*** Dataset excerpt ***

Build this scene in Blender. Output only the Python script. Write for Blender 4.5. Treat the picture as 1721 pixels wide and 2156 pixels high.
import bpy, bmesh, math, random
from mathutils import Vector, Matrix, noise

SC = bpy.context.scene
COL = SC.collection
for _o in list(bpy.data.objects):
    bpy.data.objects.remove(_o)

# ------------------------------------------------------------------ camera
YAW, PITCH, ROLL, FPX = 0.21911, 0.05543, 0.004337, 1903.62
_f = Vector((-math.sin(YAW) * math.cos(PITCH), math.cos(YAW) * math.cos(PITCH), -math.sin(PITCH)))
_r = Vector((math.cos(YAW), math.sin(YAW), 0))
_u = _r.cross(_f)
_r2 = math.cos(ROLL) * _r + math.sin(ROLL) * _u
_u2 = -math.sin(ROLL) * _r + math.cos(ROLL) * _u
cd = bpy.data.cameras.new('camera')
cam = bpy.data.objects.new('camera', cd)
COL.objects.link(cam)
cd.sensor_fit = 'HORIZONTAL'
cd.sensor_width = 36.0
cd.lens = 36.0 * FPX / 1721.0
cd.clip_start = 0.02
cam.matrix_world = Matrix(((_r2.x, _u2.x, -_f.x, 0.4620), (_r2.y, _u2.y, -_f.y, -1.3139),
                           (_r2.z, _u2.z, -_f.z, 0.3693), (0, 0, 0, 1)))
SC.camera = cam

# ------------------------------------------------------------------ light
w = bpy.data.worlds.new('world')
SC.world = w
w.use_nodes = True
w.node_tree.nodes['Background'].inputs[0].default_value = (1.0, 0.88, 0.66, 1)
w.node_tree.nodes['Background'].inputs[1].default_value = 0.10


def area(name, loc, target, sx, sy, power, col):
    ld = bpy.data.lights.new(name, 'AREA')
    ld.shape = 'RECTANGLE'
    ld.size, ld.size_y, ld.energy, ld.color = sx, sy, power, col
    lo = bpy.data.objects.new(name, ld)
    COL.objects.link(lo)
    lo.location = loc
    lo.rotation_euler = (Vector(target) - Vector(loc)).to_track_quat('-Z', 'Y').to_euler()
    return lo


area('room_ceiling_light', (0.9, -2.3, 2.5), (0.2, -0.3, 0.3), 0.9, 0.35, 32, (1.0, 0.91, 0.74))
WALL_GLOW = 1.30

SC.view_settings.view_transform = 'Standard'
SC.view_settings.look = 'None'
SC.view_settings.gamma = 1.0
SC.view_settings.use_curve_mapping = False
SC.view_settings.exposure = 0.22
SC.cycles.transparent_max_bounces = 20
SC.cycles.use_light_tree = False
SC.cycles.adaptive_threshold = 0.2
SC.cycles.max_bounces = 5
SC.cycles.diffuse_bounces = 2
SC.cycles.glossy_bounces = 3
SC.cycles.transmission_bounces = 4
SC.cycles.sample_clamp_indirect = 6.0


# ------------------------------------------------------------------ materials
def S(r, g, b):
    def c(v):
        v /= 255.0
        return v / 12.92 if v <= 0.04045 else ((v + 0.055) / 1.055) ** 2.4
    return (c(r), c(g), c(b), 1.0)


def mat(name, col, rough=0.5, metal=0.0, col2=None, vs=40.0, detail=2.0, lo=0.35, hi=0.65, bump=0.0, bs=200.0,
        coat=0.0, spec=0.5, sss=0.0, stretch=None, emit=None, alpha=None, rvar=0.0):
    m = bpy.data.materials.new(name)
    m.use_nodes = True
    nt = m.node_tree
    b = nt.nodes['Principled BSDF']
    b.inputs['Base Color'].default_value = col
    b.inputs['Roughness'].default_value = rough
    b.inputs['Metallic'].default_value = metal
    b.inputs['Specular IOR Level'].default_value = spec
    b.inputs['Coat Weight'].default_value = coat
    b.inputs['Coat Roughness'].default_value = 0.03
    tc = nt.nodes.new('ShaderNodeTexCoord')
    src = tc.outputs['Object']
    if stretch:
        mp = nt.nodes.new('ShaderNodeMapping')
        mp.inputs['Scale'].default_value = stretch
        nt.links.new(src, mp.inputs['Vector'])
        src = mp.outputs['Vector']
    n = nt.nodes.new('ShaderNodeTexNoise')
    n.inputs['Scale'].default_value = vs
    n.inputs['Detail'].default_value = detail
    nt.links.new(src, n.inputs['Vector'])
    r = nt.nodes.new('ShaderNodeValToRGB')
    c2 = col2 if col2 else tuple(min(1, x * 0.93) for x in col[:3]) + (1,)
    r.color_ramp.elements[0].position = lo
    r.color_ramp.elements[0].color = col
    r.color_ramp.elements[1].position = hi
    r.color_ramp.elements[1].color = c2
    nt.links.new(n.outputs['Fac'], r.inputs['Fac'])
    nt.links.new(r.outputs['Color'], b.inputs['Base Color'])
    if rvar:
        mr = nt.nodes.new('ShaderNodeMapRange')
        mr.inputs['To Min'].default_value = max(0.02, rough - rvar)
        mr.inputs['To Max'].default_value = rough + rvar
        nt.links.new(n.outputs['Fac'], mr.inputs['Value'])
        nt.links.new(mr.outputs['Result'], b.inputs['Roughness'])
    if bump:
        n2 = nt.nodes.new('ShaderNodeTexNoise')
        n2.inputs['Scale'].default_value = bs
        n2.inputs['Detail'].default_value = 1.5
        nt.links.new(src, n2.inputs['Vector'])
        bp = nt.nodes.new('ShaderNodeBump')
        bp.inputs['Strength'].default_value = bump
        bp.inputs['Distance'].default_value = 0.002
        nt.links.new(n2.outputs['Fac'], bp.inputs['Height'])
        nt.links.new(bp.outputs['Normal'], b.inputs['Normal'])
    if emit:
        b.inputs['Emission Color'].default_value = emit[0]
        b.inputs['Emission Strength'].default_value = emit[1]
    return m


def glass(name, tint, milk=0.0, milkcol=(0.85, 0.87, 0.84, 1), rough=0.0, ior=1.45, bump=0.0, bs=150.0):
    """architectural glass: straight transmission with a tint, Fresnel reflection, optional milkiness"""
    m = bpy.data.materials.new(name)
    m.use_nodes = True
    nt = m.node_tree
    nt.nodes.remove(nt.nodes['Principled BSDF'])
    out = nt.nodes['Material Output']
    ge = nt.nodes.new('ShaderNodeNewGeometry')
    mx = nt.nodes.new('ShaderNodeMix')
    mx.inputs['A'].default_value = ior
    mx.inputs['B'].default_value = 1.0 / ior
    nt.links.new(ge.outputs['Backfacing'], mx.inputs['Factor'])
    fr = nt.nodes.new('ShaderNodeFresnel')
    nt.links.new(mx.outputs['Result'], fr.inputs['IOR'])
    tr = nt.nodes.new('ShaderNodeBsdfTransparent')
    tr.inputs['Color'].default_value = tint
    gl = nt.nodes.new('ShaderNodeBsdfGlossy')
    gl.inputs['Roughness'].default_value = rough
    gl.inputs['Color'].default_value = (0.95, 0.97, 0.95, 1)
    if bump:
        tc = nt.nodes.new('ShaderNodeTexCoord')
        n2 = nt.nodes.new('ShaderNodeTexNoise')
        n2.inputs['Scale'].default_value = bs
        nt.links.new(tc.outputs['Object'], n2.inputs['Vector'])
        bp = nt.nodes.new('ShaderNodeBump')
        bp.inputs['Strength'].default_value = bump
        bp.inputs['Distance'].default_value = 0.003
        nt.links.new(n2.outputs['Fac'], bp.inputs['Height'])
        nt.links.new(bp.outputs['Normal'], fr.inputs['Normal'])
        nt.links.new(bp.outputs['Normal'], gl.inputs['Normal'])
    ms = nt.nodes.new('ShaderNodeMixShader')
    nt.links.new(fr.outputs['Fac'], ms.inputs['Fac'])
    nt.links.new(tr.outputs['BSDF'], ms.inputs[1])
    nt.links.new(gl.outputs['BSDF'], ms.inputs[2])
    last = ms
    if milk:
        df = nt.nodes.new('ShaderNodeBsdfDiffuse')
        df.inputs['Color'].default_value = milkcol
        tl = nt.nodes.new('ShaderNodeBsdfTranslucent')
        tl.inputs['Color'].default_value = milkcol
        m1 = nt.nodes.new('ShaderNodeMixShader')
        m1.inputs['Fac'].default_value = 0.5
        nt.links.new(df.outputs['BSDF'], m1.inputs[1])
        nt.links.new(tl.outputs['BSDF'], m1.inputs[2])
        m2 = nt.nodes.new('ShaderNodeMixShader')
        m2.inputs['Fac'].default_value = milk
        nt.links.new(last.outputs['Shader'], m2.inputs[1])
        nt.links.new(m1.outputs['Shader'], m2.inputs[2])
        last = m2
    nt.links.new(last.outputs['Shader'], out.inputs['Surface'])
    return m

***

Problem: Retype precisely, and only, the span of lines that opens at the line containing "WALL_GLOW = 1.30" and closes at the line containing "return (c(r), c(g), c(b), 1.0)", both inclusive.

Answer to this exercise:
WALL_GLOW = 1.30

SC.view_settings.view_transform = 'Standard'
SC.view_settings.look = 'None'
SC.view_settings.gamma = 1.0
SC.view_settings.use_curve_mapping = False
SC.view_settings.exposure = 0.22
SC.cycles.transparent_max_bounces = 20
SC.cycles.use_light_tree = False
SC.cycles.adaptive_threshold = 0.2
SC.cycles.max_bounces = 5
SC.cycles.diffuse_bounces = 2
SC.cycles.glossy_bounces = 3
SC.cycles.transmission_bounces = 4
SC.cycles.sample_clamp_indirect = 6.0


# ------------------------------------------------------------------ materials
def S(r, g, b):
    def c(v):
        v /= 255.0
        return v / 12.92 if v <= 0.04045 else ((v + 0.055) / 1.055) ** 2.4
    return (c(r), c(g), c(b), 1.0)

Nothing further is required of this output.